We Don’t Have to Do this Alone!
Alan Kramer, Co-Director, Center for Higher Education Retention Excellence (CHERE)

A group of educators from New York and Connecticut are in the process of creating a regional network to support student success and persistence initiatives, including college faculty and staff, K-12 public and private school leaders, state agency representatives, grant funders, community organizations supporting student success, etc. This session is devoted to exploring ways that we can collaborate to help with this work and need to expand in the future: Sharing ideas and program models, coordinating training to include multiple campuses, planning conferences that meet shared needs and even developing multi-college grant applications.

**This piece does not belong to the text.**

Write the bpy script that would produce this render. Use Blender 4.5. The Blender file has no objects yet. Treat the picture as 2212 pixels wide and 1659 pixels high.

A Conversation about Faculty Role in Student Success
Dr. Adelia Williams, Professor, Modern Languages and Cultures, Pace University

According to Alexander Astin, UCLA HERI, “Student-faculty interaction has a stronger relationship to student satisfaction... than any other involvement variable, or indeed, any other student or institutional characteristic.” Using the 63 steps proposed in The Role of Faculty in Student Retention (prepared by the Western Association of Schools and Colleges Academic Conference) as a point of departure, faculty will share strategies and methods they have used effectively in helping to improve their students’ success. These simple and accessible actions are not burdensome to faculty and provide impactful results. Topics will include faculty-student interaction, classroom management, and both student-and faculty- initiated activities. In a spirit of collaboration, we will discuss these practices within an effective and psychological framework, and will leave the session with a “Toolbox” of techniques.